DO THIS — Set down each line of the data below exactly as it stands, dropping the pictures.
________________________________________
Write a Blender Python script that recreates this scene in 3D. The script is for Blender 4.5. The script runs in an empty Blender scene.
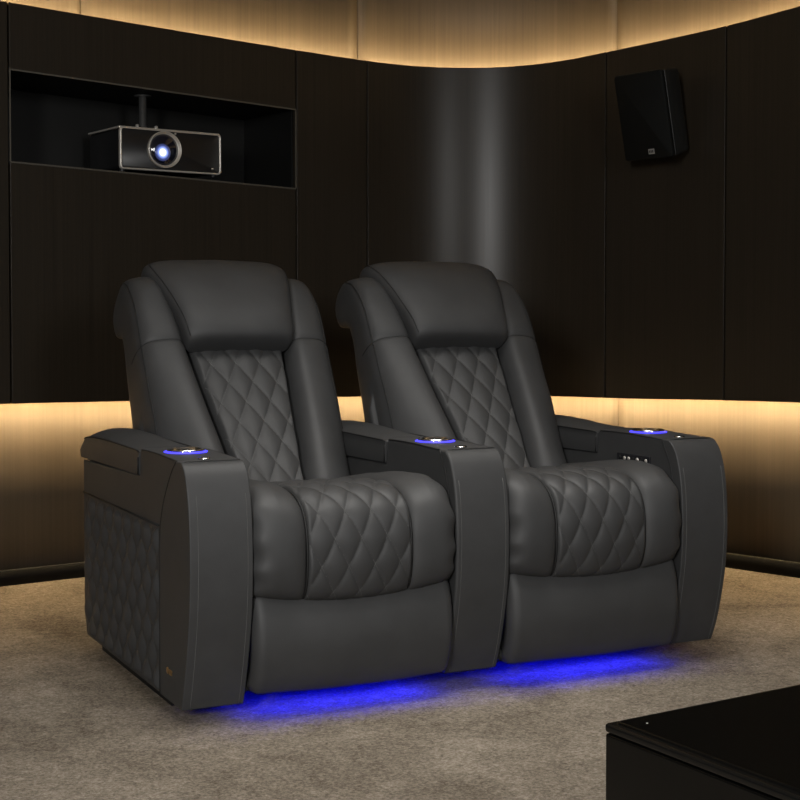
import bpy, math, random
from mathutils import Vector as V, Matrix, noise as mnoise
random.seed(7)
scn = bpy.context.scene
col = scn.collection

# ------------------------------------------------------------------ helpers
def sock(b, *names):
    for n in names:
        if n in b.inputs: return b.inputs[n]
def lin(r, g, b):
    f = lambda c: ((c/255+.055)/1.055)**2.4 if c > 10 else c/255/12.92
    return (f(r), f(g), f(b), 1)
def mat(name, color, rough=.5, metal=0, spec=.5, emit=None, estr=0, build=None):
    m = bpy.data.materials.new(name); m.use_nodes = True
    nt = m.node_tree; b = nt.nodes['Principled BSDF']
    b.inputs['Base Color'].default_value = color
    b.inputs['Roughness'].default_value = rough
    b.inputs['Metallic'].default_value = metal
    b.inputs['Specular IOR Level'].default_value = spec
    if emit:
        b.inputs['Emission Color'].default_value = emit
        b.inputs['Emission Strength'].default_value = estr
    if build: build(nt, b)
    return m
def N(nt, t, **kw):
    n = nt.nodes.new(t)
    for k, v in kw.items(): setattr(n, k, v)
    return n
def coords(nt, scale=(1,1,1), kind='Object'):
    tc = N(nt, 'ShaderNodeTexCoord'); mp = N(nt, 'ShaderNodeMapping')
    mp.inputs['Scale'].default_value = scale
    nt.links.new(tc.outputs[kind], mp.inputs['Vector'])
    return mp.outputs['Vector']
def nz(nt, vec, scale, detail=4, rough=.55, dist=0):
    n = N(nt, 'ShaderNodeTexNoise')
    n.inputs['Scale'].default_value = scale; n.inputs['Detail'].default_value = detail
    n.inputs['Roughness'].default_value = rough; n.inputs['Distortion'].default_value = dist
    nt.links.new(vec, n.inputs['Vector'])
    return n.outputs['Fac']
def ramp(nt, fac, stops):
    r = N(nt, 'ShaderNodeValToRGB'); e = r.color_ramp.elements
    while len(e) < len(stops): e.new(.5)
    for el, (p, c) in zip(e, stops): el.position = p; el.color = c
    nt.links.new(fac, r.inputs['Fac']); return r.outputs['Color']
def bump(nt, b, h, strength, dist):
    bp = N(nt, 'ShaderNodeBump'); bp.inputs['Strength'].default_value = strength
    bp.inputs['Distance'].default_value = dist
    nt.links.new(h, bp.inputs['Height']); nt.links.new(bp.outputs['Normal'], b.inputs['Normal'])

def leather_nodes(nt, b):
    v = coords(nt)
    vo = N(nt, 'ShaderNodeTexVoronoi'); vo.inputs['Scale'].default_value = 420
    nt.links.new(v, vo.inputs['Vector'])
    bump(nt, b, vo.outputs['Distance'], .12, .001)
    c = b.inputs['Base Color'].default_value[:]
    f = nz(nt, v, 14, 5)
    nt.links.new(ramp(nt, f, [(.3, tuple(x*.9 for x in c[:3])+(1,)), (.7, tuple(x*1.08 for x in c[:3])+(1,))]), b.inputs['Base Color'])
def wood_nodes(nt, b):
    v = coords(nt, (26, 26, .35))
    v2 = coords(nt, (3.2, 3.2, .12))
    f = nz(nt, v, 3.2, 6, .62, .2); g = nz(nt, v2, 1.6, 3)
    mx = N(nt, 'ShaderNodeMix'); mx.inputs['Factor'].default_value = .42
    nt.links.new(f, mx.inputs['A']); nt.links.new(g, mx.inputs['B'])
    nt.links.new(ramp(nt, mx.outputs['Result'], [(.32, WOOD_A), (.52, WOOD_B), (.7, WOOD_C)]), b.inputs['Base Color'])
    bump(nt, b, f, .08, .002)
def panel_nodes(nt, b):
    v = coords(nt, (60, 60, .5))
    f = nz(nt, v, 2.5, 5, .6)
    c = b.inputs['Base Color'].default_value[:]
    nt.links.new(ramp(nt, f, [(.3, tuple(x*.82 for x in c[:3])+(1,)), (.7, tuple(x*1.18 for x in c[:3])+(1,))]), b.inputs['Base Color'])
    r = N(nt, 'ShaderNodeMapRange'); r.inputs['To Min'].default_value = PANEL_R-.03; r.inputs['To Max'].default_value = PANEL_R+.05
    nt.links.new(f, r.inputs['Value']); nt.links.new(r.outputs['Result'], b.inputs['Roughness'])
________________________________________
TASK SOLUTION —
Write a Blender Python script that recreates this scene in 3D. The script is for Blender 4.5. The script runs in an empty Blender scene.
import bpy, math, random
from mathutils import Vector as V, Matrix, noise as mnoise
random.seed(7)
scn = bpy.context.scene
col = scn.collection

# ------------------------------------------------------------------ helpers
def sock(b, *names):
    for n in names:
        if n in b.inputs: return b.inputs[n]
def lin(r, g, b):
    f = lambda c: ((c/255+.055)/1.055)**2.4 if c > 10 else c/255/12.92
    return (f(r), f(g), f(b), 1)
def mat(name, color, rough=.5, metal=0, spec=.5, emit=None, estr=0, build=None):
    m = bpy.data.materials.new(name); m.use_nodes = True
    nt = m.node_tree; b = nt.nodes['Principled BSDF']
    b.inputs['Base Color'].default_value = color
    b.inputs['Roughness'].default_value = rough
    b.inputs['Metallic'].default_value = metal
    b.inputs['Specular IOR Level'].default_value = spec
    if emit:
        b.inputs['Emission Color'].default_value = emit
        b.inputs['Emission Strength'].default_value = estr
    if build: build(nt, b)
    return m
def N(nt, t, **kw):
    n = nt.nodes.new(t)
    for k, v in kw.items(): setattr(n, k, v)
    return n
def coords(nt, scale=(1,1,1), kind='Object'):
    tc = N(nt, 'ShaderNodeTexCoord'); mp = N(nt, 'ShaderNodeMapping')
    mp.inputs['Scale'].default_value = scale
    nt.links.new(tc.outputs[kind], mp.inputs['Vector'])
    return mp.outputs['Vector']
def nz(nt, vec, scale, detail=4, rough=.55, dist=0):
    n = N(nt, 'ShaderNodeTexNoise')
    n.inputs['Scale'].default_value = scale; n.inputs['Detail'].default_value = detail
    n.inputs['Roughness'].default_value = rough; n.inputs['Distortion'].default_value = dist
    nt.links.new(vec, n.inputs['Vector'])
    return n.outputs['Fac']
def ramp(nt, fac, stops):
    r = N(nt, 'ShaderNodeValToRGB'); e = r.color_ramp.elements
    while len(e) < len(stops): e.new(.5)
    for el, (p, c) in zip(e, stops): el.position = p; el.color = c
    nt.links.new(fac, r.inputs['Fac']); return r.outputs['Color']
def bump(nt, b, h, strength, dist):
    bp = N(nt, 'ShaderNodeBump'); bp.inputs['Strength'].default_value = strength
    bp.inputs['Distance'].default_value = dist
    nt.links.new(h, bp.inputs['Height']); nt.links.new(bp.outputs['Normal'], b.inputs['Normal'])

def leather_nodes(nt, b):
    v = coords(nt)
    vo = N(nt, 'ShaderNodeTexVoronoi'); vo.inputs['Scale'].default_value = 420
    nt.links.new(v, vo.inputs['Vector'])
    bump(nt, b, vo.outputs['Distance'], .12, .001)
    c = b.inputs['Base Color'].default_value[:]
    f = nz(nt, v, 14, 5)
    nt.links.new(ramp(nt, f, [(.3, tuple(x*.9 for x in c[:3])+(1,)), (.7, tuple(x*1.08 for x in c[:3])+(1,))]), b.inputs['Base Color'])
def wood_nodes(nt, b):
    v = coords(nt, (26, 26, .35))
    v2 = coords(nt, (3.2, 3.2, .12))
    f = nz(nt, v, 3.2, 6, .62, .2); g = nz(nt, v2, 1.6, 3)
    mx = N(nt, 'ShaderNodeMix'); mx.inputs['Factor'].default_value = .42
    nt.links.new(f, mx.inputs['A']); nt.links.new(g, mx.inputs['B'])
    nt.links.new(ramp(nt, mx.outputs['Result'], [(.32, WOOD_A), (.52, WOOD_B), (.7, WOOD_C)]), b.inputs['Base Color'])
    bump(nt, b, f, .08, .002)
def panel_nodes(nt, b):
    v = coords(nt, (60, 60, .5))
    f = nz(nt, v, 2.5, 5, .6)
    c = b.inputs['Base Color'].default_value[:]
    nt.links.new(ramp(nt, f, [(.3, tuple(x*.82 for x in c[:3])+(1,)), (.7, tuple(x*1.18 for x in c[:3])+(1,))]), b.inputs['Base Color'])
    r = N(nt, 'ShaderNodeMapRange'); r.inputs['To Min'].default_value = PANEL_R-.03; r.inputs['To Max'].default_value = PANEL_R+.05
    nt.links.new(f, r.inputs['Value']); nt.links.new(r.outputs['Result'], b.inputs['Roughness'])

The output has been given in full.